Em dez anos à frente da prefeitura de Paris, a socialista Anne Hidalgo aprovou projetos para tornar a metrópole mais verde, voltada para o ciclismo e acessível aos pedestres. O fechamento de grandes eixos da cidade à circulação de veículos, como a famosa Rue de Rivoli, paralela ao Museu do Louvre, assim como os cais do Sena, causaram polêmica. Anne Hidalgo também é fortemente criticada pela dívida da prefeitura e por suas escolhas para o desenvolvimento de Paris.
Rede de prefeitos
Anne Hidalgo também foi presidente do C40, uma rede global de quase 100 prefeitos das principais cidades do mundo, unidos em ações para enfrentar a crise climática. À frente da entidade de 2016 e 2019, Hidalgo defendeu a diplomacia urbana em todo o mundo, trabalhando para aumentar o papel dos prefeitos nos assuntos globais.
Ela garante que será prefeita de Paris “até ao último dia, com a mesma energia” de quando sucedeu o socialista Bertrand Delanoë, em 2014.

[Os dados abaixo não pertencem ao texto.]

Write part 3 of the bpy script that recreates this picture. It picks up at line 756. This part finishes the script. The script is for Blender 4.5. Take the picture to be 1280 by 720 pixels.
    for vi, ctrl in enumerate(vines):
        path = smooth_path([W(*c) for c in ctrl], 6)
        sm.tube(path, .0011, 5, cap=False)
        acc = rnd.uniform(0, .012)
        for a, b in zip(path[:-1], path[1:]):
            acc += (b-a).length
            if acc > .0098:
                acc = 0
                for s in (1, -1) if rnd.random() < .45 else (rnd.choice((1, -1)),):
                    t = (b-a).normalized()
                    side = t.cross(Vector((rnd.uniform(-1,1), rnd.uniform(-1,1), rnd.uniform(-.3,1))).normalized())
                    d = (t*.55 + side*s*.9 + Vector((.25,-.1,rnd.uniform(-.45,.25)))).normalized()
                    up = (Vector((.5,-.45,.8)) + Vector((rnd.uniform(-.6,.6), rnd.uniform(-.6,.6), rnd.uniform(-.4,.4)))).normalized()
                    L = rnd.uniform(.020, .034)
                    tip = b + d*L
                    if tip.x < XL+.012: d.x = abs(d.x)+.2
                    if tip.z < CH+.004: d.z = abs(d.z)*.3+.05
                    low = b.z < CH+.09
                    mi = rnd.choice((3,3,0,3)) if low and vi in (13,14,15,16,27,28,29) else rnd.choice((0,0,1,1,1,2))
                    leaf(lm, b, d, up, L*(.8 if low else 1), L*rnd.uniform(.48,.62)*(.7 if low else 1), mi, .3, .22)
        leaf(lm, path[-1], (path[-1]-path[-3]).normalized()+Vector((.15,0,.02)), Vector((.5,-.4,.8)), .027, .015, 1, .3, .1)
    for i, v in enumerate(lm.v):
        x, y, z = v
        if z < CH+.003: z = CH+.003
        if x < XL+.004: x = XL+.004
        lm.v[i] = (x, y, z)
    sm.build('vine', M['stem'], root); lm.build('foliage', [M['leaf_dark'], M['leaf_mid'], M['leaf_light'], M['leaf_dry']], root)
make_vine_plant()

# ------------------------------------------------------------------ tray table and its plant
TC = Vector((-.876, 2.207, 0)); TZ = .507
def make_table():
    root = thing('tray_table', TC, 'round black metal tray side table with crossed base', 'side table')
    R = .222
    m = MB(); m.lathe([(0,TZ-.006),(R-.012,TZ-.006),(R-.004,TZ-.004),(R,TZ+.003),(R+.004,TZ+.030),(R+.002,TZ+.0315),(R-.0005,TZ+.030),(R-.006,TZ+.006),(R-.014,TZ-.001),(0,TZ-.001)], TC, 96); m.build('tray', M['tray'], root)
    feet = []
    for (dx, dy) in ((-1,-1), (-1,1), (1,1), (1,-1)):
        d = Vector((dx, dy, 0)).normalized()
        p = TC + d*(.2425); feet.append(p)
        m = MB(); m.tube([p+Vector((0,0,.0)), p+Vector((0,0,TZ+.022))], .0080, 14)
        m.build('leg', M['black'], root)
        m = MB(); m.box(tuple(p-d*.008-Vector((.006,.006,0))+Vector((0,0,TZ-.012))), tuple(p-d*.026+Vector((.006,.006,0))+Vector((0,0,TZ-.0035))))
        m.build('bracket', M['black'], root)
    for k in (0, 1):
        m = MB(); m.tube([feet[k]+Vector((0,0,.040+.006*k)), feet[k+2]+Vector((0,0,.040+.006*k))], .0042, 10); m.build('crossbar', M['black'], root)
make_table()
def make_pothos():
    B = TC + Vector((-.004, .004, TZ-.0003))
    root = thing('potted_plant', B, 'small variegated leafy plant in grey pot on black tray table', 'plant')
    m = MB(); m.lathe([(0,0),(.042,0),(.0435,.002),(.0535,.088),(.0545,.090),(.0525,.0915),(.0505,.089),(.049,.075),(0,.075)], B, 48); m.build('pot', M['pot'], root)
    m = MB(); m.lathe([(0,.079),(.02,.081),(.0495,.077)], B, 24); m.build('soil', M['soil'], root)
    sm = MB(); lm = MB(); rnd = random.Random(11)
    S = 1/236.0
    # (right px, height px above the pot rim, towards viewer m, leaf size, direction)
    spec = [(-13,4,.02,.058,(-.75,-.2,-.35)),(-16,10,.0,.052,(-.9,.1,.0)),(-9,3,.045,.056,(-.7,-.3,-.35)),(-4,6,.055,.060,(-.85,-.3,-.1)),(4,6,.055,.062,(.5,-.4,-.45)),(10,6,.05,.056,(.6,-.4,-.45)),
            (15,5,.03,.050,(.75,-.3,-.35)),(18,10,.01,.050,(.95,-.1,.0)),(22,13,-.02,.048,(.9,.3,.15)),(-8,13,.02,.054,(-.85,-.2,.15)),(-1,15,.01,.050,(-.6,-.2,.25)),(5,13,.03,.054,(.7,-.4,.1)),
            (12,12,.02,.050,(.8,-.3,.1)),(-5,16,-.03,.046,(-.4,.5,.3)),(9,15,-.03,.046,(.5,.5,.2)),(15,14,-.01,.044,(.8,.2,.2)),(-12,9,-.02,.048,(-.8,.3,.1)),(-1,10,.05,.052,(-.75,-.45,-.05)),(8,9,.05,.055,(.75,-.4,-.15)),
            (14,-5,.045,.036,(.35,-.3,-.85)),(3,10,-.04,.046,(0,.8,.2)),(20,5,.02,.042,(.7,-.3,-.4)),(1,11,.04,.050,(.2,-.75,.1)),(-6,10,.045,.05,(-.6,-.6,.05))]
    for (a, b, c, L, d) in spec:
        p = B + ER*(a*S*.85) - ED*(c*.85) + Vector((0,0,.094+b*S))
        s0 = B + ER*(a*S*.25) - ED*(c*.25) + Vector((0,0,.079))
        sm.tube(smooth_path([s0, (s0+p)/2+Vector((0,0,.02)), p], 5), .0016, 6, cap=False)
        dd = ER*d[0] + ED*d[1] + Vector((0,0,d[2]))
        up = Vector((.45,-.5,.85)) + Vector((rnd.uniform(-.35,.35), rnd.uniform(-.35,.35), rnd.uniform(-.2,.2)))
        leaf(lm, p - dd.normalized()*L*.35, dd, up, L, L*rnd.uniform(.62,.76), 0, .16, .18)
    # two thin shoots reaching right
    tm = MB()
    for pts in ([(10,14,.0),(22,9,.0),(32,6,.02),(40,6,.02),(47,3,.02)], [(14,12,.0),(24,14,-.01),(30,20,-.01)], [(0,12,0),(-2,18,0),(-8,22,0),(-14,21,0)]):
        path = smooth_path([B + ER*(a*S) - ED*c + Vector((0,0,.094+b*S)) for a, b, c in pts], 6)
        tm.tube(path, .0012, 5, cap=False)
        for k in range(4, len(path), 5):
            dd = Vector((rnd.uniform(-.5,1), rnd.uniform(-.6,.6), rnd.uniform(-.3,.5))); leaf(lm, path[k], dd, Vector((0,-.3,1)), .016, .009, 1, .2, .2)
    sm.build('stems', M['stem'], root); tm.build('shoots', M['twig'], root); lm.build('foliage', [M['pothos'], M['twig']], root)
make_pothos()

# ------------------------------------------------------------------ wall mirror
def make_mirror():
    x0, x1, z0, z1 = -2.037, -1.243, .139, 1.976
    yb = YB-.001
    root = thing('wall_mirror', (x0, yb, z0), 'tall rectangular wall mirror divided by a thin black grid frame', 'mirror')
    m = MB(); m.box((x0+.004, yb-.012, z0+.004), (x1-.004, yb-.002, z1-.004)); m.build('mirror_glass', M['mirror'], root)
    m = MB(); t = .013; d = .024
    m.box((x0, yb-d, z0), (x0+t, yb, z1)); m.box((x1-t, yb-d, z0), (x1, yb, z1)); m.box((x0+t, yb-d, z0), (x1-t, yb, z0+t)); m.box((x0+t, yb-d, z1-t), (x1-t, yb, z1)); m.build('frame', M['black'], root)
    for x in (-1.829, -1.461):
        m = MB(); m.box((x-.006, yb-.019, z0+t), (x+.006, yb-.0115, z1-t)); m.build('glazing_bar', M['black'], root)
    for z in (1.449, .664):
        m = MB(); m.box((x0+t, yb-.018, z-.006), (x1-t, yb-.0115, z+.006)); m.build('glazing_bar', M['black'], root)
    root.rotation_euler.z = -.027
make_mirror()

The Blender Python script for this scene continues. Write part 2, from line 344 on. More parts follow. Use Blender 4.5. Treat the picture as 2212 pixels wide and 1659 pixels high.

Hidalgo disse que queria anunciar a decisão de não se reapresentar “com bastante antecedência” por “respeito” aos parisienses e para preparar “uma sucessão tranquila”, que ela espera que seja com o senador socialista Rémi Féraud, um de seus fortes apoiadores.
O senador se coloca numa “lógica de sucessão, para que a história da esquerda em Paris, iniciada em 2001, possa continuar”. “Não devemos mudar a história, devemos estendê-la, abrir um novo capítulo do livro”, acredita.
Nenhuma eleição presidencial à vista
Questionada sobre projetos futuros, Anne Hidalgo afirmou ao Le Monde que “não será candidata” nas próximas eleições presidenciais da França. Ela representou o Partido Socialista na corrida ao Palácio do Eliseu em 2022, quando registrou uma pontuação historicamente baixa (1,74%).
Depois de 2026, Hidalgo diz que deseja “ajudar no surgimento de uma força social-democrata e ecológica” junto ao PS, mas também com o eurodeputado Raphaël Glucksmann, que a seu ver poderia “assumir a liderança” desta força.
“Ao mesmo tempo, continuarei a investir em questões de justiça climática, em escala nacional e internacional”, conclui Anne Hidalgo.
De acordo com a publicação Le Canard Enchaîné, ela poderá assumir a liderança da Fundação Bloomberg, em Bruxelas.